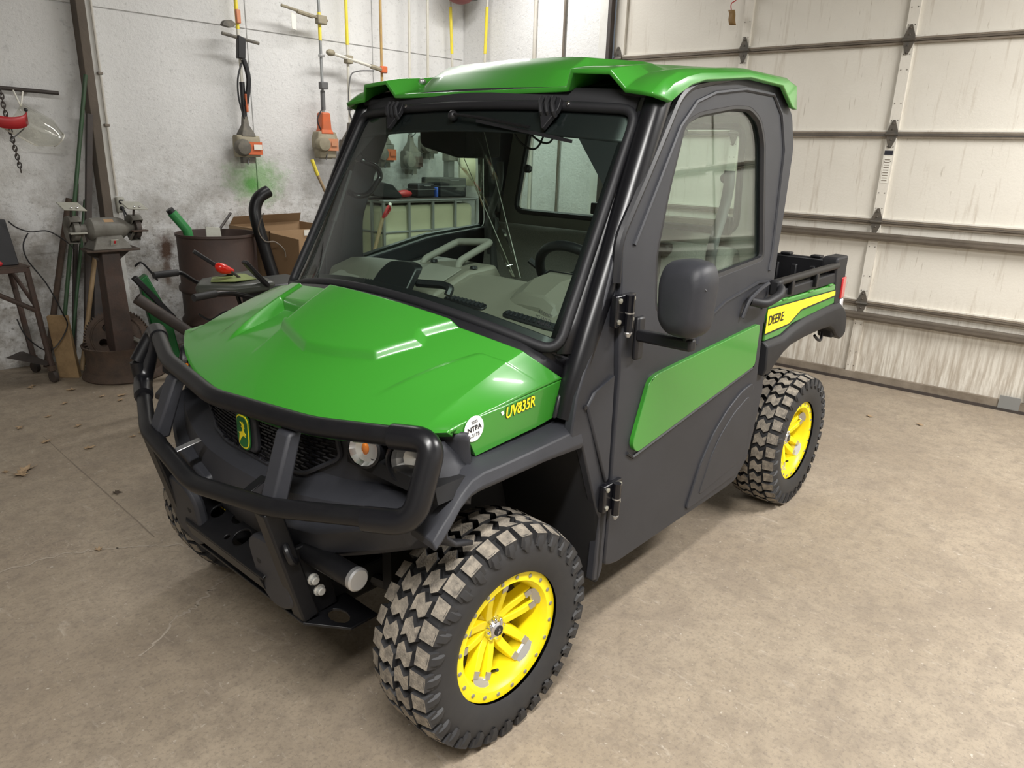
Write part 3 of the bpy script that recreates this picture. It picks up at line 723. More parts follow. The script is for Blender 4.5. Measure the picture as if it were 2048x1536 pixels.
# winch plate with holes
def circ(x, y, r, n=12, k=1): return [(x+r*math.cos(2*math.pi*i/n), y+r*k*math.sin(2*math.pi*i/n)) for i in range(n)]
panel('winch_plate', 'black_steel', [(-.45, -.22), (-.30, -.22), (-.30, .30), (-.42, .30), (-.45, .24)], lambda u, v, w: Vector((u, v, .50+w+(u+.45)*.55)), .008, holes=[circ(-.38, .16, .022, 12, 1.3), circ(-.405, .205, .010), circ(-.36, .06, .024, 12, 1.2), circ(-.40, -.02, .026, 12, 1.2), circ(-.42, .03, .009), circ(-.38, -.13, .028, 12, 1.3)], parent=bg, bevel=.002)
MB().hexa([(-.435, -.20, .455), (-.425, -.20, .455), (-.425, .24, .455), (-.435, .24, .455), (-.451, -.20, .502), (-.441, -.20, .502), (-.441, .24, .502), (-.451, .24, .502)]).build('winch_plate_lip', 'black_steel', bg, bevel=.002)
panel('front_skid', 'black_steel', [(-.42, -.36), (-.33, -.45), (-.24, -.45), (-.24, .45), (-.33, .45), (-.42, .36)], lambda u, v, w: Vector((u, v, .395+w+max(0, -.36-u)*.3)), .008, holes=[circ(-.32, -.38, .025, 10, 1.6), circ(-.32, .38, .025, 10, 1.6)], parent=bg, bevel=.002)
# frame, axles, suspension underneath
MB().box((-.36, -.30, .36), (2.30, .30, .46)).build('chassis_frame', 'wheel_well', UV, smooth=0, bevel=.01)
for s in (-1, 1):
    for x in (0, 2.096):
        MB().tube([(x-.14, s*.28, .40), (x, s*.56, .33), (x+.14, s*.28, .40)], .02, 8).build('control_arm', 'black_steel', UV)
        MB().tube([(x+.02, s*.50, .36), (x+.02, s*.34, .80)], .04, 12).build('shock_absorber', 'black_plastic', UV)
        MB().tube([(x, s*.20, .35), (x, s*.60, .35)], .022, 10).build('drive_shaft', 'black_steel', UV)
# ---- windscreen
def ws(y, t, o=0):
    yb, yt = y, y*.955
    kb = 1-(y/.68)**2
    B = Vector((.235-.118*kb, yb, 1.108+.098*kb)); T = Vector((.594-.062*kb, yt, 1.763+.02*kb))
    n = Vector((-.85, -y*.22, .5)).normalized()
    return B.lerp(T, t) + n*o
def ws_sheet(y0, y1, t0, t1, name, m, parent, o=0, th=.005, ny=20, nt=8):
    r = [[ws(lerp(y0, y1, i/ny), lerp(t0, t1, j/nt), o) for j in range(nt+1)] for i in range(ny+1)]
    return MB().grid(r).build(name, m, parent, solid=th)
wsg = ws_sheet(-.668, .668, .015, .985, 'windscreen', 'windshield_glass', UV, 0, 0, 28, 10)
for a in ((-.668, .668, .865, .985), (-.668, .668, .015, .05), (-.668, -.635, .05, .865), (.635, .668, .05, .865)):
    ws_sheet(*a, 'windscreen_border', 'black_plastic', wsg, -.006, .003, 24 if a[1]-a[0] > 1 else 2, 8)
# dark corner gussets of the printed border
for s in (-1, 1):
    q = [ws(s*.64, .87, -.007), ws(s*.50, .87, -.007), ws(s*.635, .68, -.007)]
    MB().prism(q, (.004, 0, 0)).build('border_corner', 'black_plastic', wsg, smooth=0)
# wiper motor cover printed at the bottom of the glass
q = [(-.10, .03), (.075, .03), (.062, .135), (.035, .19), (-.055, .20), (-.098, .185)]
MB().prism([ws(u-.028, v-.028, -.012) for u, v in rnd_poly(q, .02, 3)], (.03, 0, 0)).build('wiper_motor_cover', 'black_plastic', wsg, bevel=.004)
MB().tube(round_path([ws(-.115, .10, -.05), ws(-.21, .125, -.06), ws(-.24, .12, -.06), ws(-.24, .085, -.06)], .02, 4), .013, 8).build('motor_crank', 'black_plastic', wsg)
per = []
for (u, v), (u2, v2) in (lambda Q: zip(Q, Q[1:]+Q[:1]))(rnd_poly([(-.670, 0), (.670, 0), (.670, .76), (-.670, .76)], .055, 5)):
    k = max(1, int(math.hypot(u2-u, v2-v)/.06)); per += [ws(lerp(u, u2, i/k), lerp(v, v2, i/k)/.76, .004) for i in range(k)]
MB().tube(per, .0155, 8, closed=True).build('windscreen_seal', 'charcoal_dark', UV, smooth=60)
# header above the glass
rows = []
for i in range(15):
    y = -.66+1.32*i/14; p = ws(y, 1)
    rows.append([p+Vector((-.004, 0, -.004)), p+Vector((.010, 0, .03)), p+Vector((.03, 0, .058)), p+Vector((.16, 0, .058))])
MB().grid(rows).build('cab_header', 'headliner', UV, solid=.012)
# hinge clips on the header
for s in (-1, 1):
    p = ws(s*.385, .965, .008); mb = MB()
    c = MB().prism([p+Vector((-.002, u, v)) + Vector((.5*v, 0, 0)) for u, v in rnd_poly([(-.036, .035), (.036, .035), (.038, .0), (.026, -.016), (.0, -.06), (-.026, -.016), (-.038, .0)], .01, 3)], (-.014, 0, .008)).build('glass_clip', 'charcoal_dark', UV, bevel=.005)
    for u in (-.026, 0, .026):
        MB().tube([p+Vector((-.004, u*.9+.010, .042)), p+Vector((-.022, u*.9+.004, .024)), p+Vector((-.026, u*.9-.005, .0)), p+Vector((-.016, u*.9-.005, -.014))], .008, 8).build('clip_rib', 'charcoal_dark', c)
    MB().lathe([(.007, 0), (.007, .008), (.004, .01)], ws(s*.385-.06, 1.0, .015), (-1, 0, .4), 8).build('clip_screw', 'chrome', c)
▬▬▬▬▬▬
#### Work to complete
Output all of the data exactly as it stands, minus any images.

#### Right answer
Write part 3 of the bpy script that recreates this picture. It picks up at line 723. More parts follow. The script is for Blender 4.5. Measure the picture as if it were 2048x1536 pixels.
# winch plate with holes
def circ(x, y, r, n=12, k=1): return [(x+r*math.cos(2*math.pi*i/n), y+r*k*math.sin(2*math.pi*i/n)) for i in range(n)]
panel('winch_plate', 'black_steel', [(-.45, -.22), (-.30, -.22), (-.30, .30), (-.42, .30), (-.45, .24)], lambda u, v, w: Vector((u, v, .50+w+(u+.45)*.55)), .008, holes=[circ(-.38, .16, .022, 12, 1.3), circ(-.405, .205, .010), circ(-.36, .06, .024, 12, 1.2), circ(-.40, -.02, .026, 12, 1.2), circ(-.42, .03, .009), circ(-.38, -.13, .028, 12, 1.3)], parent=bg, bevel=.002)
MB().hexa([(-.435, -.20, .455), (-.425, -.20, .455), (-.425, .24, .455), (-.435, .24, .455), (-.451, -.20, .502), (-.441, -.20, .502), (-.441, .24, .502), (-.451, .24, .502)]).build('winch_plate_lip', 'black_steel', bg, bevel=.002)
panel('front_skid', 'black_steel', [(-.42, -.36), (-.33, -.45), (-.24, -.45), (-.24, .45), (-.33, .45), (-.42, .36)], lambda u, v, w: Vector((u, v, .395+w+max(0, -.36-u)*.3)), .008, holes=[circ(-.32, -.38, .025, 10, 1.6), circ(-.32, .38, .025, 10, 1.6)], parent=bg, bevel=.002)
# frame, axles, suspension underneath
MB().box((-.36, -.30, .36), (2.30, .30, .46)).build('chassis_frame', 'wheel_well', UV, smooth=0, bevel=.01)
for s in (-1, 1):
    for x in (0, 2.096):
        MB().tube([(x-.14, s*.28, .40), (x, s*.56, .33), (x+.14, s*.28, .40)], .02, 8).build('control_arm', 'black_steel', UV)
        MB().tube([(x+.02, s*.50, .36), (x+.02, s*.34, .80)], .04, 12).build('shock_absorber', 'black_plastic', UV)
        MB().tube([(x, s*.20, .35), (x, s*.60, .35)], .022, 10).build('drive_shaft', 'black_steel', UV)
# ---- windscreen
def ws(y, t, o=0):
    yb, yt = y, y*.955
    kb = 1-(y/.68)**2
    B = Vector((.235-.118*kb, yb, 1.108+.098*kb)); T = Vector((.594-.062*kb, yt, 1.763+.02*kb))
    n = Vector((-.85, -y*.22, .5)).normalized()
    return B.lerp(T, t) + n*o
def ws_sheet(y0, y1, t0, t1, name, m, parent, o=0, th=.005, ny=20, nt=8):
    r = [[ws(lerp(y0, y1, i/ny), lerp(t0, t1, j/nt), o) for j in range(nt+1)] for i in range(ny+1)]
    return MB().grid(r).build(name, m, parent, solid=th)
wsg = ws_sheet(-.668, .668, .015, .985, 'windscreen', 'windshield_glass', UV, 0, 0, 28, 10)
for a in ((-.668, .668, .865, .985), (-.668, .668, .015, .05), (-.668, -.635, .05, .865), (.635, .668, .05, .865)):
    ws_sheet(*a, 'windscreen_border', 'black_plastic', wsg, -.006, .003, 24 if a[1]-a[0] > 1 else 2, 8)
# dark corner gussets of the printed border
for s in (-1, 1):
    q = [ws(s*.64, .87, -.007), ws(s*.50, .87, -.007), ws(s*.635, .68, -.007)]
    MB().prism(q, (.004, 0, 0)).build('border_corner', 'black_plastic', wsg, smooth=0)
# wiper motor cover printed at the bottom of the glass
q = [(-.10, .03), (.075, .03), (.062, .135), (.035, .19), (-.055, .20), (-.098, .185)]
MB().prism([ws(u-.028, v-.028, -.012) for u, v in rnd_poly(q, .02, 3)], (.03, 0, 0)).build('wiper_motor_cover', 'black_plastic', wsg, bevel=.004)
MB().tube(round_path([ws(-.115, .10, -.05), ws(-.21, .125, -.06), ws(-.24, .12, -.06), ws(-.24, .085, -.06)], .02, 4), .013, 8).build('motor_crank', 'black_plastic', wsg)
per = []
for (u, v), (u2, v2) in (lambda Q: zip(Q, Q[1:]+Q[:1]))(rnd_poly([(-.670, 0), (.670, 0), (.670, .76), (-.670, .76)], .055, 5)):
    k = max(1, int(math.hypot(u2-u, v2-v)/.06)); per += [ws(lerp(u, u2, i/k), lerp(v, v2, i/k)/.76, .004) for i in range(k)]
MB().tube(per, .0155, 8, closed=True).build('windscreen_seal', 'charcoal_dark', UV, smooth=60)
# header above the glass
rows = []
for i in range(15):
    y = -.66+1.32*i/14; p = ws(y, 1)
    rows.append([p+Vector((-.004, 0, -.004)), p+Vector((.010, 0, .03)), p+Vector((.03, 0, .058)), p+Vector((.16, 0, .058))])
MB().grid(rows).build('cab_header', 'headliner', UV, solid=.012)
# hinge clips on the header
for s in (-1, 1):
    p = ws(s*.385, .965, .008); mb = MB()
    c = MB().prism([p+Vector((-.002, u, v)) + Vector((.5*v, 0, 0)) for u, v in rnd_poly([(-.036, .035), (.036, .035), (.038, .0), (.026, -.016), (.0, -.06), (-.026, -.016), (-.038, .0)], .01, 3)], (-.014, 0, .008)).build('glass_clip', 'charcoal_dark', UV, bevel=.005)
    for u in (-.026, 0, .026):
        MB().tube([p+Vector((-.004, u*.9+.010, .042)), p+Vector((-.022, u*.9+.004, .024)), p+Vector((-.026, u*.9-.005, .0)), p+Vector((-.016, u*.9-.005, -.014))], .008, 8).build('clip_rib', 'charcoal_dark', c)
    MB().lathe([(.007, 0), (.007, .008), (.004, .01)], ws(s*.385-.06, 1.0, .015), (-1, 0, .4), 8).build('clip_screw', 'chrome', c)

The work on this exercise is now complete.